## begin
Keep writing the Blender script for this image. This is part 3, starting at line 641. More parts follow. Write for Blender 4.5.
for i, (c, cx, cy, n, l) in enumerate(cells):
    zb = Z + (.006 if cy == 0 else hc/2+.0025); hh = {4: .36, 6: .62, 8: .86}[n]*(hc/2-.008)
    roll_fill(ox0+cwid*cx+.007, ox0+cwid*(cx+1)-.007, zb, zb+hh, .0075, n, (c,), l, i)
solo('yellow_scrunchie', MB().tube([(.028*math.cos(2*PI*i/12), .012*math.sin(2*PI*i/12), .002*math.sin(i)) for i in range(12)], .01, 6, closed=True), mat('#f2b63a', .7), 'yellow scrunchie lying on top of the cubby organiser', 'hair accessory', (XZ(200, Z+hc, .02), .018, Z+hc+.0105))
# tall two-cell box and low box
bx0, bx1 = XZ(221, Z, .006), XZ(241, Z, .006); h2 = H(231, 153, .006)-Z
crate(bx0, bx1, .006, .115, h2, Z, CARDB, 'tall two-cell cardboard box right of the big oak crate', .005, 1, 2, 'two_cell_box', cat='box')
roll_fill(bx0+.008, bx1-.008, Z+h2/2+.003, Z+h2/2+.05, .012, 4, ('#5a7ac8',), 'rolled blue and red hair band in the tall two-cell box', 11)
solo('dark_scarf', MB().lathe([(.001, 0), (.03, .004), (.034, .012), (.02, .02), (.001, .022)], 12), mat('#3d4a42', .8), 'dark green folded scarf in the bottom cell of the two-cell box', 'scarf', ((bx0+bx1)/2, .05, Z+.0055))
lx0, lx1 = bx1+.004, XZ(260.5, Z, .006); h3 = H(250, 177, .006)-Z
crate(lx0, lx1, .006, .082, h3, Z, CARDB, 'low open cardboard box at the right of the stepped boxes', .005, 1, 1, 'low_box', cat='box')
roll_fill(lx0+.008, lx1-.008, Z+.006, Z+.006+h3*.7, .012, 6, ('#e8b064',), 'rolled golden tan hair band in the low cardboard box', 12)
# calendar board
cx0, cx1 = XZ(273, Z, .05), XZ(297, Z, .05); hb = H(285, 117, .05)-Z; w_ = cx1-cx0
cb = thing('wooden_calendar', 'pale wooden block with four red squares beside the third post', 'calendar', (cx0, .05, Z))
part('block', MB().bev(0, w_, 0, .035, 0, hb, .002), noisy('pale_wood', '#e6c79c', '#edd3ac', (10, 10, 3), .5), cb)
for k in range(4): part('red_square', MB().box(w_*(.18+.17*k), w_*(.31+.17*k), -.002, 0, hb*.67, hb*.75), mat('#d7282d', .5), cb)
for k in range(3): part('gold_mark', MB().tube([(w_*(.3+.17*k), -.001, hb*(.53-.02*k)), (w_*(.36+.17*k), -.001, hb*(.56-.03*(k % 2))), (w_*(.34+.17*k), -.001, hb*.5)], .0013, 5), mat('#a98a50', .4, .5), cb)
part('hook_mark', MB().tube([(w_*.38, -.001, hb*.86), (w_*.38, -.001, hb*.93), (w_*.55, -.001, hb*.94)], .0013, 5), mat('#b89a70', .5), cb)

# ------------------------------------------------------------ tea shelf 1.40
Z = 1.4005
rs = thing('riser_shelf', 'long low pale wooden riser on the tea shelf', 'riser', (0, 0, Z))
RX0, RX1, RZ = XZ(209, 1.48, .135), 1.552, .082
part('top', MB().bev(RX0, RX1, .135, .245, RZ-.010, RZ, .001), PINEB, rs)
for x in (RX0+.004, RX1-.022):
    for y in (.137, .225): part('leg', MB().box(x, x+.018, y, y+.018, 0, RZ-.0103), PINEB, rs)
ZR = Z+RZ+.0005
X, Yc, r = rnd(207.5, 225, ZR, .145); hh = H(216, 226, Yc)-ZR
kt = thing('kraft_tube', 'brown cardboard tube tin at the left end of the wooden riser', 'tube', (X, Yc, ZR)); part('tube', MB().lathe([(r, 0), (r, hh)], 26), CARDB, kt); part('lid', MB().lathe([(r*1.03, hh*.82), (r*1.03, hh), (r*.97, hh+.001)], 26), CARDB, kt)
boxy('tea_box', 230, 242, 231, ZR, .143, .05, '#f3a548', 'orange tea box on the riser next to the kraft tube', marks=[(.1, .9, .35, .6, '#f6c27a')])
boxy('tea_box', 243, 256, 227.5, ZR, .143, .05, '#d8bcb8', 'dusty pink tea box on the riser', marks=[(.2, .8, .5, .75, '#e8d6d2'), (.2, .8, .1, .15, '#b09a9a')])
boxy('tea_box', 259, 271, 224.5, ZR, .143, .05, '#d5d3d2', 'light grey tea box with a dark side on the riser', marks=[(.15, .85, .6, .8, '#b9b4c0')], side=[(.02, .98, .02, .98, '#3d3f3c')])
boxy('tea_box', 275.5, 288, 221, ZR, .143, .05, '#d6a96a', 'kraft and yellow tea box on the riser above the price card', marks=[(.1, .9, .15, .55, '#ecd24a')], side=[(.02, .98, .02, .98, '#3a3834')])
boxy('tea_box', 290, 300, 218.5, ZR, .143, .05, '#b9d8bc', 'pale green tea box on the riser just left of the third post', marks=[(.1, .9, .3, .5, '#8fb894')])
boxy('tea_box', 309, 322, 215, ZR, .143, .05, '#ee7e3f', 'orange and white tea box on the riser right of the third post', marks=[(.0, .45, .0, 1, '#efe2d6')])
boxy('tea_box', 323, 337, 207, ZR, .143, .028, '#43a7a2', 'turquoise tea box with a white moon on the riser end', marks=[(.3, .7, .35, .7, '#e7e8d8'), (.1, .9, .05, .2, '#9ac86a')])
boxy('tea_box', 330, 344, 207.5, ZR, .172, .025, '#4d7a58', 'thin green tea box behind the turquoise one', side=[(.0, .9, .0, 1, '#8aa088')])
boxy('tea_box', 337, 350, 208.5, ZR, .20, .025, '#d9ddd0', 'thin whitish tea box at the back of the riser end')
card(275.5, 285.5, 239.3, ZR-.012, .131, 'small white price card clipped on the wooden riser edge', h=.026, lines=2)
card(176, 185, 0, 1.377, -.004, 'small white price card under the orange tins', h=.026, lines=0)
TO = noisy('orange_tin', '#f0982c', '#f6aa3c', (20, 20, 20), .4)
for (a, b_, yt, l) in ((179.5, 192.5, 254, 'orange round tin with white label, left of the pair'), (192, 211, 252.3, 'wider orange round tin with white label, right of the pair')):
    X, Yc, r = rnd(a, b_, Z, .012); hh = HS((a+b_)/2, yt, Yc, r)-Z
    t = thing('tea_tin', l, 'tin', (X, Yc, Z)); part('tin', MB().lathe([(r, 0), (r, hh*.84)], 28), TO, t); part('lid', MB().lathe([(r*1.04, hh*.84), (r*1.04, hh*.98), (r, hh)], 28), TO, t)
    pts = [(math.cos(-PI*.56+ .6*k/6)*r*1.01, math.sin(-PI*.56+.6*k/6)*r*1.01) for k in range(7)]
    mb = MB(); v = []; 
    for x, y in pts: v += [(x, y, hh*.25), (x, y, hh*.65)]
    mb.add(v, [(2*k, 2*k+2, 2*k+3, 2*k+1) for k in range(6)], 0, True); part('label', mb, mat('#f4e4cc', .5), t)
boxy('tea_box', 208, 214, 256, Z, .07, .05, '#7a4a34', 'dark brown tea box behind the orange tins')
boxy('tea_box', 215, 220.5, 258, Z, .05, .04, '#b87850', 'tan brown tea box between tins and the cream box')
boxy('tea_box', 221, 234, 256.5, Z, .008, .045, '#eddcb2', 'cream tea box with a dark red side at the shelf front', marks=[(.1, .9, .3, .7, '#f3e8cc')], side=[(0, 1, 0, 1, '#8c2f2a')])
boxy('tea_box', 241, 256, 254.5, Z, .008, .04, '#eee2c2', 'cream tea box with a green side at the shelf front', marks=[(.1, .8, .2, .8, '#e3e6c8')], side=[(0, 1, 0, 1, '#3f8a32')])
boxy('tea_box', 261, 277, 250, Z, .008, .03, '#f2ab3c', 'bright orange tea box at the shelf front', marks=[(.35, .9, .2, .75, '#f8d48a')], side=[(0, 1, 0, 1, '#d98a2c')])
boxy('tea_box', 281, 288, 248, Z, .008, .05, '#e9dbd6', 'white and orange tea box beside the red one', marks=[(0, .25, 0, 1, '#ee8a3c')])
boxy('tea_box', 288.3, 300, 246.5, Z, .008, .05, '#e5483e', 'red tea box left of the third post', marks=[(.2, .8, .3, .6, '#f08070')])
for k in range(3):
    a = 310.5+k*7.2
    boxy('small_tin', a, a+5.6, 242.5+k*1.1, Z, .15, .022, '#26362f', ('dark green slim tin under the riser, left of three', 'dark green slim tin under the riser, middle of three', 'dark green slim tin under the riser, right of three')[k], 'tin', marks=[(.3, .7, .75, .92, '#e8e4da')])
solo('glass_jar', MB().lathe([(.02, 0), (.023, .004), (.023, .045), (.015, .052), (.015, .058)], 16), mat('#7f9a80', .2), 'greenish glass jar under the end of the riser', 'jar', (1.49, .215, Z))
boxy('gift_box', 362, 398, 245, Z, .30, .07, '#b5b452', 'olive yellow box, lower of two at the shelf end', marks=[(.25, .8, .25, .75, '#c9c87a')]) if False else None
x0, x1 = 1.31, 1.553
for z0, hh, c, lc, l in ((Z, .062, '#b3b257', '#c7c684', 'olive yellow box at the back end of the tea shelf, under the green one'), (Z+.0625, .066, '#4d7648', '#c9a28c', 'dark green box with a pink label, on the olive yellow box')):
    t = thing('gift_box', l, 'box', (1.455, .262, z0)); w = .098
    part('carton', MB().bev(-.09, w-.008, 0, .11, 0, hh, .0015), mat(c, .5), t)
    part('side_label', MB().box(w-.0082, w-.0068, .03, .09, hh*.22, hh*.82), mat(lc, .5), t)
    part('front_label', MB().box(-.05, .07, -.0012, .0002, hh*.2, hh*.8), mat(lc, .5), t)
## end
Look back over the material above and state how many lines hold the word "dark". Write the number and nothing else.

6